Sweet Music: Making Technology Work in the Classroom
Imagine that a fleet of 18-wheelers filled with pianos pulls up to your local elementary school. One by one pianos (and sheet music) are hauled inside.
Fast forward one year. All the students will be playing Chopin. Right?
Wrong.
But this is what we do when we flood schools with computer hardware and software – without the right planning, leadership, and infrastructure in place—and then expect students to flourish. We’re just dropping off pianos and sheet music.
Now a new primer, Ed Tech Developer’s Guide, from the U.S. Education Department’s Office of Educational Technology offers educators, developers, and researchers ways to develop, build, and match the right technologies with the right classrooms.
Harvard Professor Chris Dede notes in Teaching and Technology: New Tools for New Times that there's an important distinction between "using technology to do conventional things better and using technology to do better things." The best use of technology for learning goes well beyond simply digitizing flash cards or offering online math drills.
The Developer’s Guide offers basic information about how to work with districts, schools, teachers, and students to better develop technology tools, services, and resources.
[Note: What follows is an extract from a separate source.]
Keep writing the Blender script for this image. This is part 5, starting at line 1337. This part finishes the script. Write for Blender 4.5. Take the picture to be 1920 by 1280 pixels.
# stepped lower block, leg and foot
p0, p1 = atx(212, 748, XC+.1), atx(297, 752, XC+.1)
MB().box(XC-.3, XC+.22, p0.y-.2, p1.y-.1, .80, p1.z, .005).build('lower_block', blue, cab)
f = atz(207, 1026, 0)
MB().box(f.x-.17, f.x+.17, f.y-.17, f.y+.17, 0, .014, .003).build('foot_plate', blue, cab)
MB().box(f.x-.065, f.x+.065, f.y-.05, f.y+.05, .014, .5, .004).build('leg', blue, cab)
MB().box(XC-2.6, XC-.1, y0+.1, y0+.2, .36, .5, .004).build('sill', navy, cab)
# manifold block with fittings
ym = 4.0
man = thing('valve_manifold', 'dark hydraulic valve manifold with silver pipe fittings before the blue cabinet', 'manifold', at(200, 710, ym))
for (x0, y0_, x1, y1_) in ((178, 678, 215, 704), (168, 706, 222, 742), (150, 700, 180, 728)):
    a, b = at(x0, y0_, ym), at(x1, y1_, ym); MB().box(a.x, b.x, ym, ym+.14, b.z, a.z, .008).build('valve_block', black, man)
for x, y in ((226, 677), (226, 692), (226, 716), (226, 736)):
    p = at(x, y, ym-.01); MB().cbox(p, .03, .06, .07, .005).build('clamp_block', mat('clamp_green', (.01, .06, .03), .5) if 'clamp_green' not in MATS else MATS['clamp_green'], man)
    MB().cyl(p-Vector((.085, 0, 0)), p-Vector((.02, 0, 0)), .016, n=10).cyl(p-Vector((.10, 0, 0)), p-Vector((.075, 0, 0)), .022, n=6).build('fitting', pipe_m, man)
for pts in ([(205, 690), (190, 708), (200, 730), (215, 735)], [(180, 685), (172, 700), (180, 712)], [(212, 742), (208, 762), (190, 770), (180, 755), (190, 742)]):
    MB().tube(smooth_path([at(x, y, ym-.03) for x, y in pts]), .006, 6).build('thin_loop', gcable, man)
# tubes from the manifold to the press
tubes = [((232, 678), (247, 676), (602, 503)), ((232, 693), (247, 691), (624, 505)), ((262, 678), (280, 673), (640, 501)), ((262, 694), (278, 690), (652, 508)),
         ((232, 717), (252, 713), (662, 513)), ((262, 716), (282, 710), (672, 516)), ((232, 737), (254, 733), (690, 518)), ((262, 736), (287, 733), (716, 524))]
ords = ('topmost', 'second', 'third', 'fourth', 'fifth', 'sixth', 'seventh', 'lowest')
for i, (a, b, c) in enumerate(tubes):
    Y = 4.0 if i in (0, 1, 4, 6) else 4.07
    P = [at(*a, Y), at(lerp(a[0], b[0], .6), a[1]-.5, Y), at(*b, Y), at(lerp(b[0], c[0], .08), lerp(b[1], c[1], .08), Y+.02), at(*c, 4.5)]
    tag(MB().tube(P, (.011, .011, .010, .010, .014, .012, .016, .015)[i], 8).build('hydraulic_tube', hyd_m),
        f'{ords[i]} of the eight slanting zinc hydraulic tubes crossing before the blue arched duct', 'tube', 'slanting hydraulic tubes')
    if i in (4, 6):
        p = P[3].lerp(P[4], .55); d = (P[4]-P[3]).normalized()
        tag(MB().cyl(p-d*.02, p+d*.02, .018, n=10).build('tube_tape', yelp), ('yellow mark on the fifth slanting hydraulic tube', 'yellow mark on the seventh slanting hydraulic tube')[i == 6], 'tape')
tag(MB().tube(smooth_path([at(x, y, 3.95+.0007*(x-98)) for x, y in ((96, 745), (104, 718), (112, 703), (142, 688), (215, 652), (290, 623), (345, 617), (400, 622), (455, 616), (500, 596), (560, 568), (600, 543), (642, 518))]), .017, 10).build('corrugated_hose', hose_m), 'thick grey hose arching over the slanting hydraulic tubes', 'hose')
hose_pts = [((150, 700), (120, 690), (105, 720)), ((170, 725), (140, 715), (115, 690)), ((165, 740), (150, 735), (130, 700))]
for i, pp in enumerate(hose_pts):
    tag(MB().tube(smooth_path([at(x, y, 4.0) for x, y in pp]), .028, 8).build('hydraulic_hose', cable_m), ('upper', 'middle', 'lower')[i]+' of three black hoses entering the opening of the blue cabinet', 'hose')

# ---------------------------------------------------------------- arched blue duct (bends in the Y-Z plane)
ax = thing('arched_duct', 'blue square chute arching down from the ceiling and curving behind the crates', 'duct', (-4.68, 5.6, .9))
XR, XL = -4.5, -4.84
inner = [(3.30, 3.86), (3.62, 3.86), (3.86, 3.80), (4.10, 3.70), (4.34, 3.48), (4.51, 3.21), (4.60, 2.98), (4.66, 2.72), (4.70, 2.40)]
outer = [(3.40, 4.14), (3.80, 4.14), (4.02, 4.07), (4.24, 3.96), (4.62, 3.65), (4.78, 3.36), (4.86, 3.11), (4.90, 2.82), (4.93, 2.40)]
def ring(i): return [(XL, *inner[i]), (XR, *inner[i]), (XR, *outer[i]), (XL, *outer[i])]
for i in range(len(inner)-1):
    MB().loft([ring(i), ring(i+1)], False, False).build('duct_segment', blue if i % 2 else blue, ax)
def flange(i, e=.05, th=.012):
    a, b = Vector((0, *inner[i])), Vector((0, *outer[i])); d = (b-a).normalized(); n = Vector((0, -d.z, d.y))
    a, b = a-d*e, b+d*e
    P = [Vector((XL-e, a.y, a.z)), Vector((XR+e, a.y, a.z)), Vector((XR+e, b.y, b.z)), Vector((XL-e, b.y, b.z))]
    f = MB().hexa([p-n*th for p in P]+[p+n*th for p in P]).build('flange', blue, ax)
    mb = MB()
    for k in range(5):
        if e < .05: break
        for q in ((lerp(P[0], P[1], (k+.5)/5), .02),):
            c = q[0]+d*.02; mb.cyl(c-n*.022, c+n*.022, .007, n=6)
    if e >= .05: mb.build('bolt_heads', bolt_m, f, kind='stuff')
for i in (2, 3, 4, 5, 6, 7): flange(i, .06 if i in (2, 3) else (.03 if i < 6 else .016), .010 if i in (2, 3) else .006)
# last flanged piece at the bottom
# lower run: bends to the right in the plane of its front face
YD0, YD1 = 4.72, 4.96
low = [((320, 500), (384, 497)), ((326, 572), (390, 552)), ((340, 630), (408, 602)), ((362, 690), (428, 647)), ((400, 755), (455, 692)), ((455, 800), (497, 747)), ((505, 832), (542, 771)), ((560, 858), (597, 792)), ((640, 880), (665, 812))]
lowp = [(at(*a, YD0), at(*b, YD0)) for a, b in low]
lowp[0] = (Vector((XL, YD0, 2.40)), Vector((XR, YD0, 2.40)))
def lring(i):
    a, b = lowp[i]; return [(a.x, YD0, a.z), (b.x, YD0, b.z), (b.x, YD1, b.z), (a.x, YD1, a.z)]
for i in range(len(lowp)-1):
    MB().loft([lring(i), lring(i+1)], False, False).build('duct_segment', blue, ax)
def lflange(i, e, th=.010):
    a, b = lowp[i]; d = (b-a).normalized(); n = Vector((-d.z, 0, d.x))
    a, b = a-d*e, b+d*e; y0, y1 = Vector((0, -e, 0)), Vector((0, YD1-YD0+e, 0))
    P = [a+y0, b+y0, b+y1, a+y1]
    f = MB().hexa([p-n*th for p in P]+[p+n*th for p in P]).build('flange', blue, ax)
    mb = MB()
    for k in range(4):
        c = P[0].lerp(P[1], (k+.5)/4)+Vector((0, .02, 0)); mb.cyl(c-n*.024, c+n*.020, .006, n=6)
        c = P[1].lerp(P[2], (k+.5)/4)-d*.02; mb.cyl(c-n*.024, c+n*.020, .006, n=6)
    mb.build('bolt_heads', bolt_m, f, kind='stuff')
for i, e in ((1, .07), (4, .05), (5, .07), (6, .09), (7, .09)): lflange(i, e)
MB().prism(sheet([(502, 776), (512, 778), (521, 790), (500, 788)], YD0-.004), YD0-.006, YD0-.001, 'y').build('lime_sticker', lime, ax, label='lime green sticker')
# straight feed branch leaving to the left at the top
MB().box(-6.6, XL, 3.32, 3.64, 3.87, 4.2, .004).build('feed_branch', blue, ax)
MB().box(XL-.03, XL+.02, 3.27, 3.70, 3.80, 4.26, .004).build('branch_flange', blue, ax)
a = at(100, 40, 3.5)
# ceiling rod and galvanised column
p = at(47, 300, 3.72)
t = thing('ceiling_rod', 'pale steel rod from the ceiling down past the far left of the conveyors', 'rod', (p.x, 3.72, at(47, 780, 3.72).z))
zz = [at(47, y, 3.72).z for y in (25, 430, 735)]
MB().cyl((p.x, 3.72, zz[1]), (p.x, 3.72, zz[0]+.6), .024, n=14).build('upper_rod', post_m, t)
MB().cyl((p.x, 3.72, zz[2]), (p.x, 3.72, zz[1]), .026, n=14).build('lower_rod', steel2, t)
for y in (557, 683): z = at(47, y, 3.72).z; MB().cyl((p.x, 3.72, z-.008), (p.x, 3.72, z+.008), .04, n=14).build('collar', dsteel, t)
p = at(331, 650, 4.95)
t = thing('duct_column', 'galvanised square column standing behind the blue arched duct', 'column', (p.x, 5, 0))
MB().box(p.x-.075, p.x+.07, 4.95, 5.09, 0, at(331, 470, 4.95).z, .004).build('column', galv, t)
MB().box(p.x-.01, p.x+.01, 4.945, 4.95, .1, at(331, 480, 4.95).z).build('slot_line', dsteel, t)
The Guide also highlights innovative technology that enhances teaching and learning to
- help teachers quickly review and grade student work, analyze the results to see what was not understood, and then design the next day’s classes to fill in the blanks;
- connect teachers with each other and educational experts to learn best practices and improve professional development;
- give students—especially those with special needs— ways to take more control of their learning and develop confidence and persistence by practicing new strategies to solve challenging problems; and
- provide ways for parents to work at home with their children on activities that support that day’s classroom lessons.
That’s just the beginning of what effective use of quality technology can bring to teachers and students. Once the problem is defined and the solution is researched and designed, how can schools avoid the pianos-on-the-truck approach and use new technology wisely?
It takes leadership, infrastructure, and training.
Leadership. It’s about vision, not devices. Change requires a champion. A teacher, a principal, or a superintendent must provide active and sustained support to address the financial, logistical, and engagement issues associated with effective school-wide change. The champion leads development of the vision and goals for the initiative, which are discussed, revised, and finalized based on feedback from the primary stakeholders. This vision must embrace change and innovation—allowing for the possibility of occasional failures along the way—and be backed up by short- and long-term financial accountability to address technology’s evolving nature and fully leverage the investment.
Infrastructure. This key element includes people, processes, learning resources, policies, broadband connectivity, upgraded electrical systems, servers, software, management systems, and administrative tools – and the funding stream to support it all. According to the Department of Education’s Transforming American Education, “An infrastructure for learning unleashes new ways of capturing and sharing knowledge based on multimedia that integrate text, images, audio, and applications that run on a variety of devices.”
Professional Development. No matter the type of digital learning, its success is largely predicated on the commitment of teachers who have the confidence and support to use innovative practices that leverage technology, particularly for students with special needs. Yet, despite years of training, many teachers aren’t sure they know the best ways to integrate technology into their classrooms and to expand instruction. Often, inadequate technical support and guidance are cited to explain why teachers are reluctant to integrate technology tools into their classroom instruction.
If we properly design, integrate, and support education technology, we can transform student learning. If we don’t, we’ll still be dropping off pianos and hoping for Chopin.
Tracy Gray is a managing director at AIR. She leads the development of the 2015 National Education Technology Plan and two national technology centers that focus on students with disabilities for the U.S. Department of Education.